US looking at increased role against Iran proxies in Yemen

The Trump Administration is expected to decide as soon as this week on a plan to increase US military involvement in Yemen's civil war.

The proposal calls for stepping up military assistance to support Saudi Arabia and the United Arab Emirates in their fight against the Iran-backed Houthi rebels who have toppled the central government there. The move would have significant implications for the US military posture on Iran, while Yemen is a key location for a top al Qaeda affiliate.

The proposal is part of the overall military plan to counter ISIS being reviewed by the White House, a US defense official said. But in contrast to other parts of the strategy, increased US support to the Saudis and UAE in Yemen could be interpreted by Iran as the beginning of a Trump administration effort to build an anti-Iranian military coalition, the official acknowledged.
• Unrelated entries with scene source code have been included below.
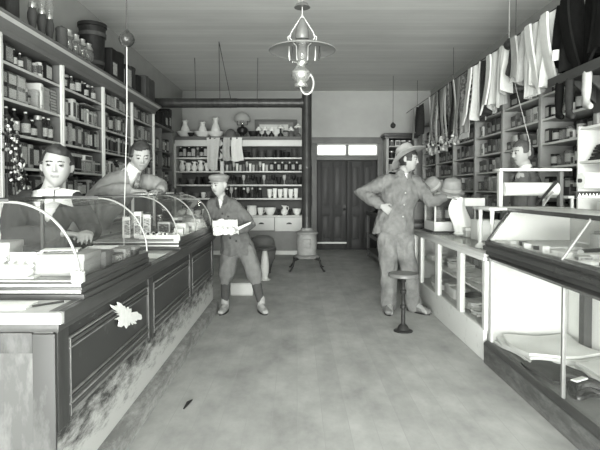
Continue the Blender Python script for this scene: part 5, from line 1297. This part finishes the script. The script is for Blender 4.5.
def hair(t, HM, mask, m, th=.014, name='hair', seed=0, rough=.5):
    b = MB(); q = bmesh.ops.create_icosphere(b.bm, subdivisions=5, radius=1)
    for v in q['verts']:
        d = v.co.normalized(); p = headpt(d); k = max(0., min(1., mask(p)))
        n_ = noise.noise(V(p.x * 55 + seed, p.y * 25, p.z * 55)) * rough
        off = -.010 + k * (th + .010 + .006 * n_)
        v.co = HM @ (p + p.normalized() * off)
    return part(b, name, m, t, ang=3)
def garb(t, name, tubes, m, voxel=.009, fold=.006, ffreq=9, cut=None, hem=None, lap=None):
    b = MB()
    for pts, rs, side in tubes: b.tube([V(*p) for p in pts], rs, 20, side=side, round_=True)
    me = voxelize(b, voxel, 3, fold, ffreq)
    if hem is not None:
        c0 = cut; cut = lambda c: c.z < hem + .012 * math.sin(c.x * 30) or (c0 is not None and c0(c))
    if cut:
        bm = bmesh.new(); bm.from_mesh(me)
        bmesh.ops.delete(bm, geom=[f for f in bm.faces if cut(f.calc_center_median())], context='FACES'); bm.to_mesh(me); bm.free()
    if lap:
        me.polygons.foreach_set('material_index', [1 if lap[0](p.center) else 0 for p in me.polygons])
        ob = addmesh(me, name, [m, lap[1]], t); return ob
    return addmesh(me, name, [m], t)
def shoe(t, an, toe, m, s=1., high=.0):
    a = V(*an); q = V(*toe); d = (q - a); d.z = 0; L = d.length; d.normalize(); w = V(-d.y, d.x, 0)
    b = MB(); h = a - d * .035 * s; h.z = .045 * s
    b.tube([h, h + d * .06 * s, h + d * .13 * s + V(0, 0, -.008 * s), h + d * .20 * s + V(0, 0, -.014 * s)], [(.036 * s, .040 * s), (.040 * s, .048 * s), (.046 * s, .034 * s), (.036 * s, .024 * s)], 16, side=w, round_=True)
    b.tube([V(a.x, a.y, .04 * s), V(a.x, a.y, .09 * s + high)], [.042 * s, .044 * s], 14, round_=True)
    zmin = .0
    me = voxelize(b, .006, 2, .002, 20)
    lo = min(v.co.z for v in me.vertices)
    for v in me.vertices: v.co.z = max(v.co.z - 0, .004)
    o = addmesh(me, 'shoe', [m], t)
    b = MB(); b.prism([(p.x, p.y) for p in [h + d * (.085 + .13 * math.cos(2 * PI * k / 20)) * s + w * .043 * s * math.sin(2 * PI * k / 20) for k in range(20)]], 0.0005, .014, 'z'); part(b, 'sole', IRON, o)

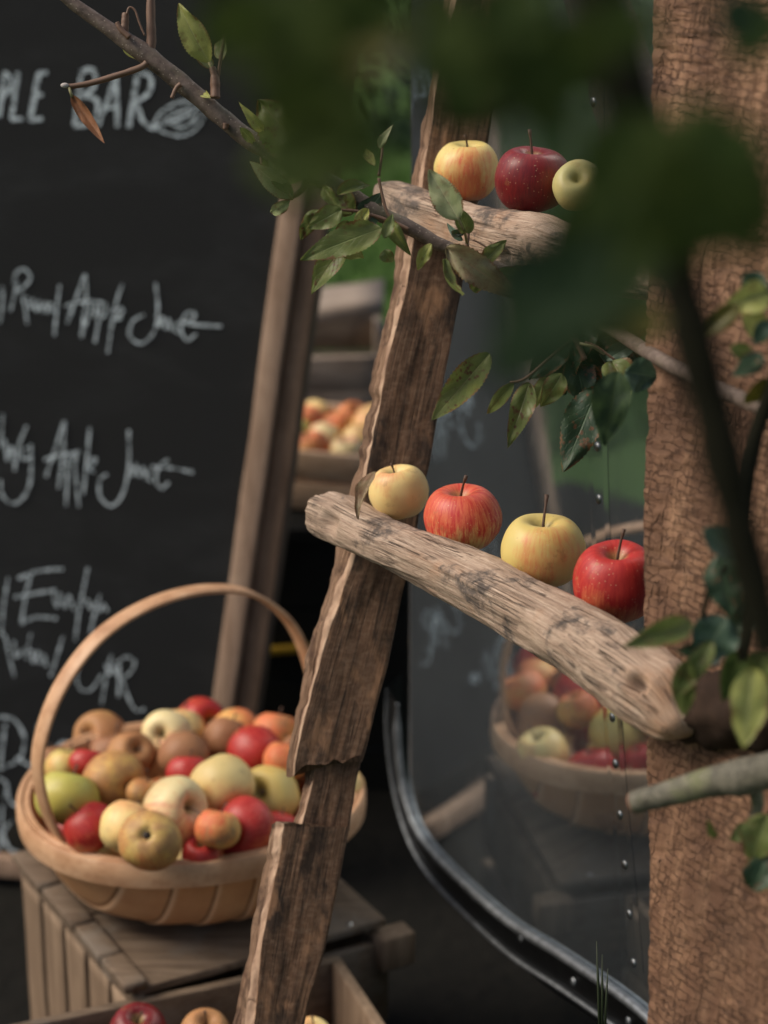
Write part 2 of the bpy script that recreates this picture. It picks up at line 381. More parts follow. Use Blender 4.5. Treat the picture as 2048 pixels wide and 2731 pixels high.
M['leaf_dry'] = leaf_mat('leaf_dry', (.22, .095, .045), (.30, .14, .07), (.06, .03, .02), .6, (.3, .16, .09), .2)
def barkm(name, a, b, c_, lich=.3):
    m = NM(name); vo = m.co('Object'); n = m.noise(vo, 90, 6, .65); n1 = m.noise(vo, 22, 4)
    c = m.ramp(n, [(.3, a), (.5, b), (.75, c_)])
    c = m.mix(m.math('MULTIPLY', m.ramp(n1, [(.5, 0.0), (.65, 1.0)]), lich), c, (.15, .16, .07))
    d = m.ramp(m.voro(vo, 260), [(.12, 1.0), (.2, 0.0)])
    c = m.mix(m.math('MULTIPLY', d, .6), c, (.42, .36, .28))
    return m.fin(c, .65, m.bump(n, .6, .002), .35)
M['bark'] = barkm('apple_bark', (.05, .035, .028), (.115, .083, .066), (.19, .145, .12))
M['bark_dark'] = plain('shaded_bark', (.010, .010, .006), .9, .05, 0, 40, .5)
M['bark_green'] = barkm('lichen_bark', (.050, .045, .033), (.10, .092, .068), (.16, .145, .11), .7)
M['twig'] = plain('twig_brown', (.14, .075, .045), .6)
M['twig_green'] = plain('petiole_green', (.26, .24, .11), .5)
M['notch_shade'] = plain('notch_shade_bark', (.035, .02, .013), .9, .2, 0, 60, .7)  # bark toned down to carry the shade of the post notch
M['stem'] = plain('apple_stem', (.10, .055, .035), .6, .4, 0, 200, .6)
M['calyx'] = plain('apple_calyx', (.035, .024, .018), .8)

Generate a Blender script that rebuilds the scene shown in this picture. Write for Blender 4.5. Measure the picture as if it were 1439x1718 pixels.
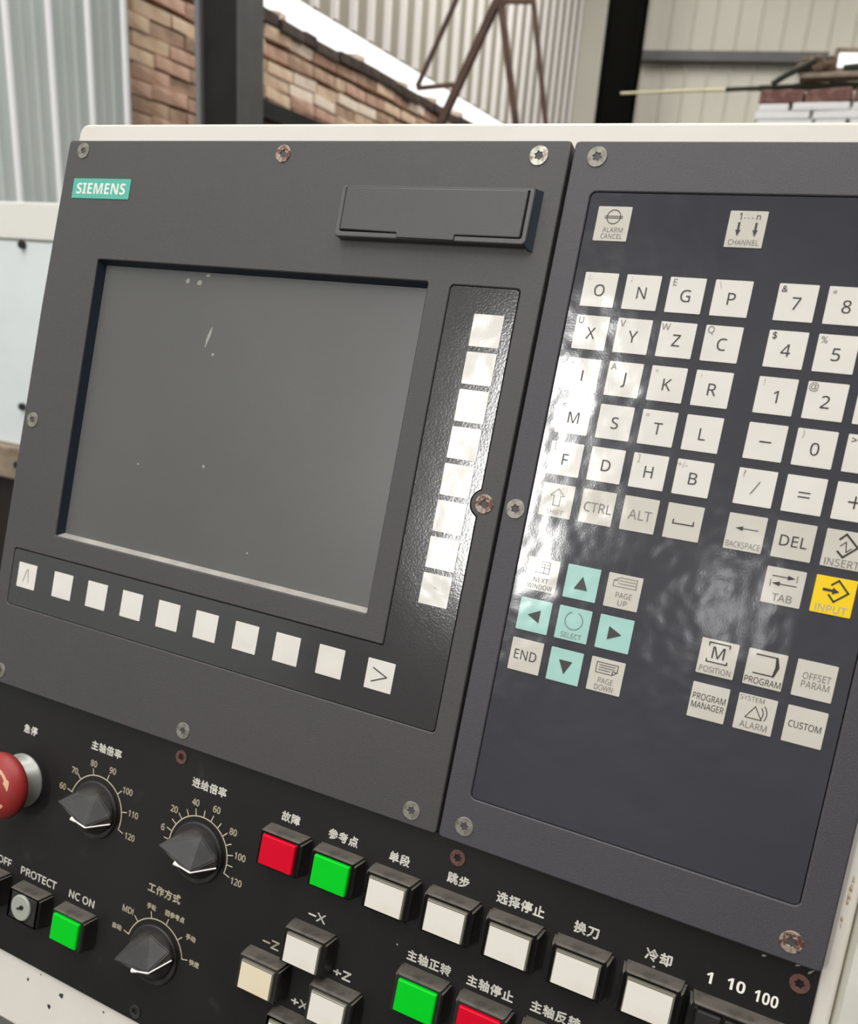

The defense official noted that if Iran perceives US assistance to Tehran's foes in Yemen as an anti-Iranian move, it could hurt US efforts to fight ISIS in Syria and northern Iraq, where pro-Iranian militias have until now largely stayed away from interfering with US efforts.

The White House and Pentagon have not publicly indicated that they are trying to build an anti-Iranian coalition, although Defense Secretary James Mattis is known to be determined to curb Iran's influence.

The most immediate decision for the White House and Pentagon is whether to provide the UAE with intelligence and air refueling in their upcoming efforts to stage an amphibious assault on the Yemeni coastline to retake key areas.

Ongoing Emirati military operations inside Yemen have provided the US with intelligence about what is happening inside the country and with intelligence about the al Qaeda affiliate there, known as Al Qaeda in the Arabian Peninsula (AQAP).

The US has provided similar assistance in the past but has come under criticism in the international community due to the high level of civilian casualties the Gulf efforts in Yemen have caused.
There is more.

I suspect that Iran sees US operations in Iraq and Syria as helpful to its allies in the Iraqi and Syrian governments.  In the long run, the Arab States fighting the Houthis in Yemen are doing strategic work to prevent Iran from controlling of an important waterway in the Red Sea.  Iran is an enemy of the US and the Gulf States and such an alliance with those fighting its proxies is a natural situation.

The reason for the high number of civilian casualties is mainly due to the way the Iranian proxies choose to fight.  They continue to concentrate their forces in civilian areas.